Negotiations & Preparation: Fail to Prepare, Prepare to Fail
/Welcome to our first blog post!
We’ve spent a lot of time putting together our website, which was a constant reminder that one of the greatest obstacles to the realization of a successful project is the failure to adequately prepare.
This couldn’t be more true in the case of negotiation.
WATNAs, BATNAs, and LATNAs… Oh, My!
Without adequate preparation, it is virtually impossible to objectively and dispassionately evaluate one’s WATNA (worst alternative to a negotiated agreement), BATNA (best alternative to a negotiated agreement) or LATNA (likely alternative to a negotiated agreement).
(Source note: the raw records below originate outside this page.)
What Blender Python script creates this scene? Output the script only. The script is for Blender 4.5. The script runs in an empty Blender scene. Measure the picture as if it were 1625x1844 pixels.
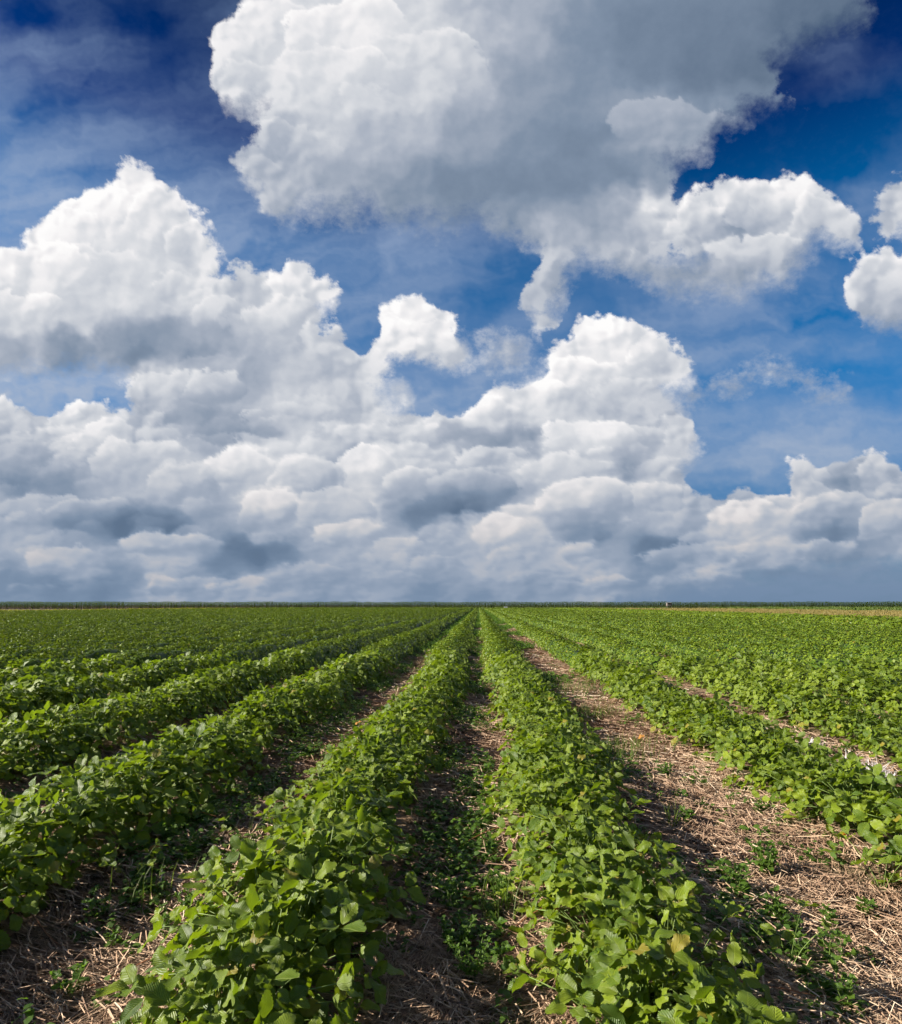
import bpy, math, random
import numpy as np
from mathutils import Vector, Matrix

R = math.radians
FPX, PW, PH = 1150.0, 1625.0, 1844.0
CAM_H = 1.3
PITCH, YAW = 8.29, 2.46          # camera tilted slightly up and turned slightly left
C = bpy.context.scene.collection
scene = bpy.context.scene

# ------------------------------------------------------------------ camera
cam_d = bpy.data.cameras.new('camera')
cam = bpy.data.objects.new('camera', cam_d)
C.objects.link(cam)
cam.location = (0, 0, CAM_H)
cam.rotation_euler = (R(90 + PITCH), 0, R(YAW))
cam_d.sensor_fit = 'VERTICAL'
cam_d.sensor_height = 36.0
cam_d.lens = 36.0 * FPX / PH
cam_d.clip_start = 0.05
cam_d.clip_end = 20000
scene.camera = cam

def cam_axes():
    m = Matrix.Rotation(R(YAW), 3, 'Z') @ Matrix.Rotation(R(90 + PITCH), 3, 'X')
    return np.array(m.col[0]), np.array(m.col[1]), np.array(m.col[2])
AX, AY, AZ = cam_axes()

def ground_at(px, py, z=0.0):
    """the point at height z seen at photo pixel (px, py)"""
    d = AX * (px - PW / 2) + AY * (PH / 2 - py) - AZ * FPX
    t = (z - CAM_H) / d[2]
    return d[0] * t, d[1] * t

# ------------------------------------------------------------------ sun and exposure
SUN_EL, SUN_AZ = 28.0, -96.0     # azimuth from +Y (the way the rows run), negative = to the left
sd = Vector((math.sin(R(SUN_AZ)) * math.cos(R(SUN_EL)), math.cos(R(SUN_AZ)) * math.cos(R(SUN_EL)), math.sin(R(SUN_EL))))
sun_d = bpy.data.lights.new('sun', 'SUN')
sun_d.energy = 5.0
sun_d.angle = R(0.6)
sun_d.color = (1.0, 0.93, 0.80)
sun = bpy.data.objects.new('sun', sun_d)
C.objects.link(sun)
sun.rotation_euler = (-sd).to_track_quat('-Z', 'Y').to_euler()
vs = scene.view_settings
vs.view_transform = 'Standard'; vs.look = 'None'; vs.gamma = 1; vs.exposure = 1.25; vs.use_curve_mapping = False
scene.cycles.use_adaptive_sampling = True
scene.cycles.adaptive_threshold = 0.02
scene.cycles.adaptive_min_samples = 8
scene.cycles.max_bounces = 6
scene.cycles.diffuse_bounces = 3
scene.cycles.transmission_bounces = 3
scene.cycles.caustics_reflective = False
scene.cycles.caustics_refractive = False

# ------------------------------------------------------------------ the sky
# The world is the Nishita sky with scattered cloud all round. The clouds in view stand on a dome named
# 'sky' nine kilometres out: outlines, heads and tones are laid out by hand and broken up with noise; the
# dome's material adds the fine edges and the colours.
SKY_STRENGTH = 0.05
SKY_GAIN = 0.84          # with exposure 1.25 the sky shows as strength 0.1 would at 0
AZ0, AZ1, EL0, EL1 = -50.0, 50.0, -0.5, 52.0
NA, NE = 240, 160

cloud_polys = [
 # the great cloud at the top joined to the one right of it
 [(440,-90),(430,15),(372,50),(372,78),(386,110),(378,150),(402,188),(438,208),(478,218),(470,242),(425,268),(410,295),
  (432,325),(462,350),(492,385),(522,412),(560,396),(592,384),(622,402),(650,398),(668,380),(692,398),(740,412),(800,415),
  (856,400),(905,420),(940,448),(972,462),(962,492),(936,522),(930,545),(958,578),(976,608),(994,584),(990,558),(1022,545),
  (1030,500),(1060,482),(1100,488),(1140,512),(1182,530),(1247,538),(1337,530),(1428,518),(1445,482),(1482,440),(1552,450),
  (1537,390),(1512,355),(1462,325),(1412,308),(1357,318),(1312,326),(1287,345),(1242,350),(1222,360),(1212,320),
  (1217,296),(1277,290),(1292,242),(1352,240),(1367,205),(1432,178),(1402,155),(1392,120),(1432,88),(1512,65),(1562,30),(1577,-90)],
 # left cumulus with its skirt and the small one in the middle, and the cover below them
 [(-900,470),(-200,470),(0,452),(35,450),(35,425),(60,393),(85,375),(100,352),(165,326),(200,330),(215,300),(245,294),(285,296),
  (292,318),(320,328),(345,352),(360,380),(380,398),(382,440),(402,452),(388,490),(420,500),(425,476),(452,474),(485,496),
  (505,498),(530,480),(560,483),(592,503),(604,530),(597,560),(592,582),(622,588),(655,622),(668,604),(682,600),(670,570),
  (680,542),(720,530),(765,515),(786,545),(802,560),(828,575),(822,600),(862,636),(850,657),(820,672),(790,660),(750,652),
  (715,655),(694,684),(690,706),(716,738),(760,750),(830,745),(872,718),(900,698),(950,680),(992,664),(985,620),(1030,600),
  (1045,570),(1080,563),(1120,570),(1160,588),(1200,610),(1225,638),(1254,658),(1242,690),(1215,716),(1228,738),(1252,762),
  (1262,800),(1246,835),(1236,868),(1262,884),(1300,892),(1330,868),(1352,872),(1372,890),(1408,882),(1420,832),(1442,828),
  (1482,842),(1520,828),(1560,808),(1600,808),(1628,850),(1700,860),(2500,860),(2500,1015),(1625,1015),(1560,1030),(1480,1035),(1380,1040),
  (1300,1060),(1200,1075),(1000,1090),(700,1100),(-900,1100),(-900,705),(0,708),(30,724),(85,736),(95,714),(130,710),(190,724),
  (194,748),(242,742),(234,690),(200,676),(120,672),(0,690),(-900,690)],
 [(2500,200),(1700,300),(1625,308),(1600,325),(1580,365),(1573,400),(1580,430),(1605,438),(1700,442),(2500,442)],
 [(2500,452),(1625,450),(1595,440),(1560,470),(1530,505),(1522,525),(1535,555),(1560,590),(1600,606),(1700,612),(2500,600)],
]
cloud_blobs = [(1382,671,30,10),(1313,697,20,8),(1458,686,26,18),(1490,714,20,12),(1244,712,28,14),(905,628,44,24),(870,612,18,14),
               (925,655,30,16),(712,716,14,12)]
cloud_holes = [(1227,458,12,8),(668,392,20,16),(745,405,18,9),(850,418,22,10)]

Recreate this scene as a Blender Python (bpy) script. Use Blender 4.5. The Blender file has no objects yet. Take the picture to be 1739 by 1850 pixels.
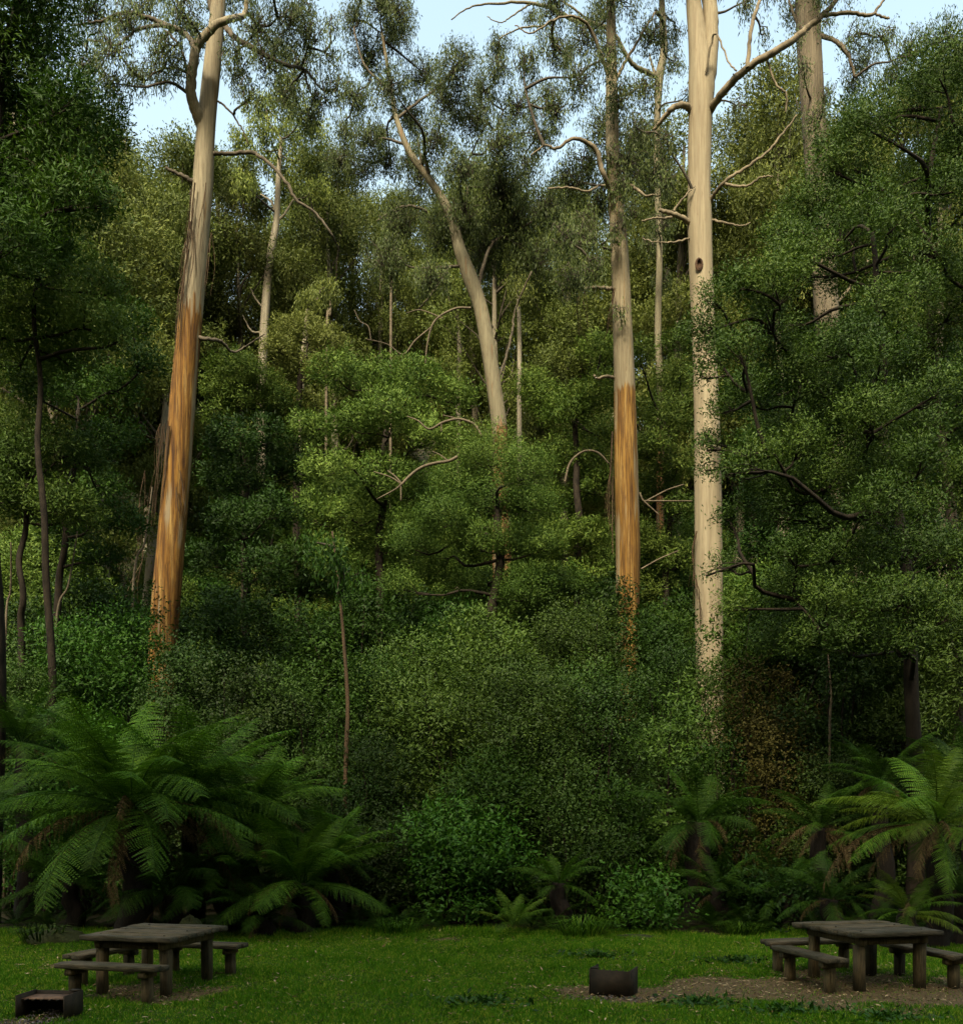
import bpy, math, random
import numpy as np
from mathutils import Vector
S = bpy.context.scene
COL = S.collection
rad = math.radians

# ------------------------------------------------------------------ camera, sky, sun, exposure
F, HY, CX, CH = 1700.0, 1476.0, 869.5, 2.27      # focal length in photo pixels, horizon row, centre column, eye height
cd = bpy.data.cameras.new("camera"); cam = bpy.data.objects.new("camera", cd); COL.objects.link(cam)
cam.location = (0, 0, CH); cam.rotation_euler = (rad(90), 0, 0)
cd.sensor_fit = 'HORIZONTAL'; cd.sensor_width = 36; cd.lens = F / 1739 * 36
cd.shift_y = (HY - 925) / 1739; cd.clip_end = 3000; cd.clip_start = .05
S.camera = cam
SUN_EL, SUN_AZ = rad(46), rad(196)                # azimuth clockwise from +Y: behind the camera, a little to the left
w = bpy.data.worlds.new("World"); S.world = w; w.use_nodes = True
wn = w.node_tree.nodes; bg = wn["Background"]
sk = wn.new("ShaderNodeTexSky"); sk.sky_type = 'NISHITA'; sk.sun_disc = False
sk.sun_elevation = SUN_EL; sk.sun_rotation = SUN_AZ; sk.air_density = 2.6; sk.dust_density = 5.0; sk.ozone_density = .25
w.node_tree.links.new(sk.outputs[0], bg.inputs[0]); bg.inputs[1].default_value = .15
sl = bpy.data.lights.new("sun", 'SUN'); sl.energy = 3.6; sl.angle = rad(9); sl.color = (1, .90, .72)
so = bpy.data.objects.new("sun", sl); COL.objects.link(so)
sd = Vector((math.sin(SUN_AZ) * math.cos(SUN_EL), math.cos(SUN_AZ) * math.cos(SUN_EL), math.sin(SUN_EL)))
so.rotation_euler = sd.to_track_quat('Z', 'Y').to_euler(); so.location = (0, -20, 40)
S.view_settings.view_transform = 'Standard'; S.view_settings.look = 'None'
S.view_settings.exposure = 1.28; S.view_settings.gamma = 1
S.cycles.max_bounces = 5; S.cycles.diffuse_bounces = 2; S.cycles.glossy_bounces = 2; S.cycles.transmission_bounces = 3
S.cycles.use_denoising = True

# ------------------------------------------------------------------ helpers
def P(px, py, D):                                  # a place D metres off, seen at that point of the photo
    return np.array([(px - CX) / F * D, D, CH - (py - HY) / F * D])
def nrm(a):
    return a / np.maximum(np.linalg.norm(a, axis=-1, keepdims=True), 1e-9)
def tz(x, y):                                      # height of the ground
    x = np.asarray(x, float); y = np.asarray(y, float)
    t = np.clip(y - 37, 0, None)
    h = np.where(t < 14, t * t / 28 * .66, (t - 7) * .66)
    h = np.where(y > 135, (135 - 44) * .66 + (y - 135) * .12, h)
    h = h + np.clip(y - 30, 0, 30) / 30 * 1.4 * (np.sin(x * .11 + 1) + np.sin(x * .05 + y * .07))
    b = np.clip(-y - 16, 0, None)                  # unseen slope added behind the camera to block low sky and sun
    h = h + np.where(b < 10, b * b / 20 * .55, (b - 5) * .55)
    h = h + .12 * np.exp(-((x + 6.9) ** 2 / 1.2 + (y - 16.9) ** 2 / 1.0)) * 1.2
    return h + .035 * np.sin(x * .9 + .3 * y) * np.sin(y * .55)

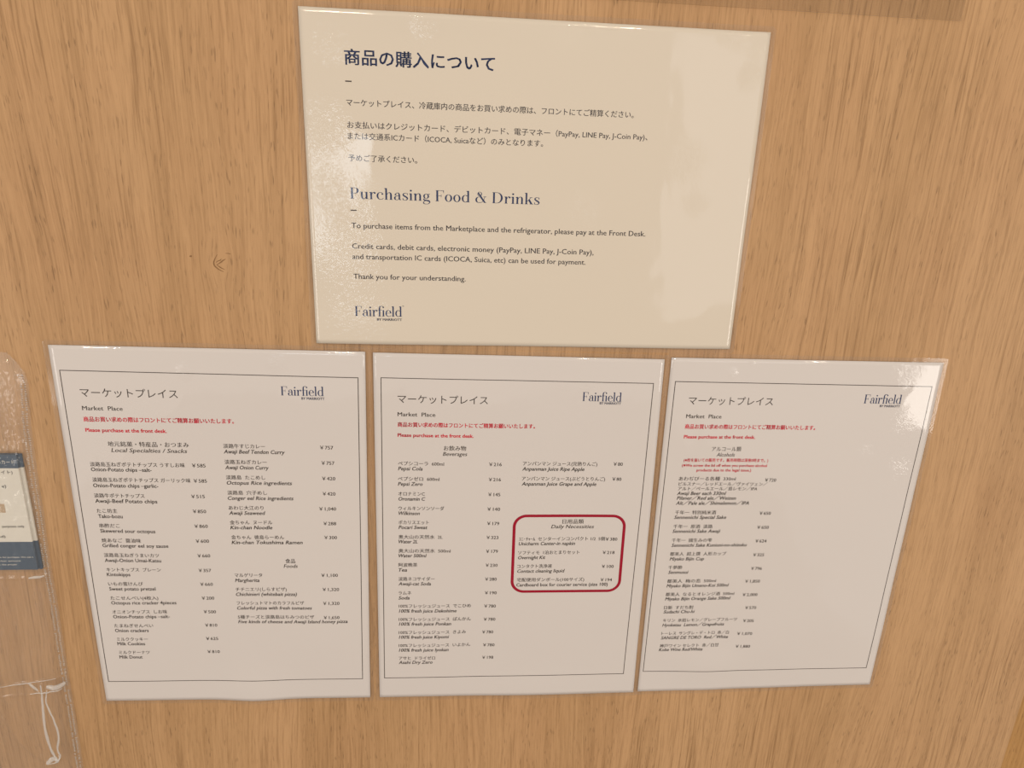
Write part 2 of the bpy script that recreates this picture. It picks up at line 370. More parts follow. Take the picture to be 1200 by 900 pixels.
# ------------------------------------------------------------------ the laminated sheets
def hom_solve(src, dst):
    A = [[0.0] * 9 for _ in range(8)]
    for i, ((x, y), (u, v)) in enumerate(zip(src, dst)):
        A[2 * i] = [x, y, 1, 0, 0, 0, -u * x, -u * y, u]; A[2 * i + 1] = [0, 0, 0, x, y, 1, -v * x, -v * y, v]
    for c in range(8):
        p = max(range(c, 8), key=lambda r: abs(A[r][c])); A[c], A[p] = A[p], A[c]
        pv = A[c][c]; A[c] = [k / pv for k in A[c]]
        for r in range(8):
            if r != c and A[r][c]:
                q = A[r][c]; A[r] = [a - q * b for a, b in zip(A[r], A[c])]
    h = [A[i][8] for i in range(8)] + [1.0]
    def f(u, v):
        d = h[6] * u + h[7] * v + h[8]
        return (h[0] * u + h[1] * v + h[2]) / d, (h[3] * u + h[4] * v + h[5]) / d
    return f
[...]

For example, when negotiating the resolution of a dispute, countless are the litigants who, regrettably, either paid too much (the defendant) or were paid too little (the plaintiff). Just as problematic are those who failed to resolve the dispute, chose or were forced to go to trial, and were “shocked” by a verdict that was far less favorable than any settlements that were offered and rejected.
Lessons Learned from Litigation
One study underscores the occurrence of the “shock” factor that results from parties’ failure to adequately prepare. Researchers analyzed settlement decisions in more than 2,000 California cases that proceeded to trial after settlement discussions came to an impasse. They compared the verdict results when the plaintiff rejected the defendant’s last best offer to the plaintiff’s last demand that the defendant rejected. What they discovered is illuminating:
- Errors made by plaintiffs in properly valuing their cases occurred more frequently than defendants’ errors (61% of the time) and the average error was approximately $43K (that is, in 61% of the cases the plaintiff recovered on average $43,000 less than the defendant’s last offer)
- Although defendants erred less frequently (21% of the time), the average error was far greater, approximately $1.1 million (that is, in 21% of the cases the plaintiff’s last demand was on average $1,100,000.00 less than the ultimate jury verdict)
In determining the error rate, the study did not even factor in the other costs the parties incurred by opting to proceed to trial (i.e., attorney and expert fees; potential loss of good will with suppliers, customers, and employees; the investment of time and talent of personnel that might have been devoted more profitably to other activities; adverse publicity; etc.). Suffice it to state, had all such factors been quantified in this study, the error rate, as well as the extent of the average error, would have been greater for both plaintiffs and defendants.
From the Courtroom to the Boardroom
Outside of litigation, similar questions arise. How many companies have celebrated euphorically after signing a “historic” acquisition or merger agreement, only to be shocked and dismayed when the deal not only failed to achieve the anticipated benefits but proved economically disastrous?
The key anticipated benefits of a merger or acquisition might include:
- a diversification of product and service offerings
- an increase in plant capacity
- larger market share
- utilization of operational expertise and research and development
- reduction of financial risk
- access to intellectual property rights
If all goes well, the “new” company will enjoy significant benefits such as appreciated value appreciate from cost savings and increased revenue - outweighing the risks implicit in any negotiated deal.
Don’t Be the Runner That Stumbles
Time and again, however, “unanticipated” stumbling blocks and risks after the consummation of the deal often dwarf the desired benefits. Cultural clashes, turf wars, and other under-appreciated threats can prevent post-integration plans from being properly executed. Different systems and processes present integration obstacles. Unrealized synergies result in the dilution of a company's brand. A lack of understanding of the target firm’s business leads to a reduction in market share. etc. All of these dangers destroy value and the desired benefits of the deal.
Even the smartest and most sophisticated enterprises are not immune to the curse of a failure to prepare. Remember New York Central and Pennsylvania Railroad, Quaker Oats Company and Snapple Beverage Company, America Online and Time Warner, Sprint and Nextel Communications?
Colin Powell had it right when he said, “There are no secrets to success. It is the result of preparation, hard work, and learning from failure.” The trick, however, is to learn from the failure of others rather than those that are self-induced.
Our collective experience will assist you and your internal personnel in achieving the appropriate level of preparation to address the potential risks implicit in all negotiations – don’t be eaten by the wolves!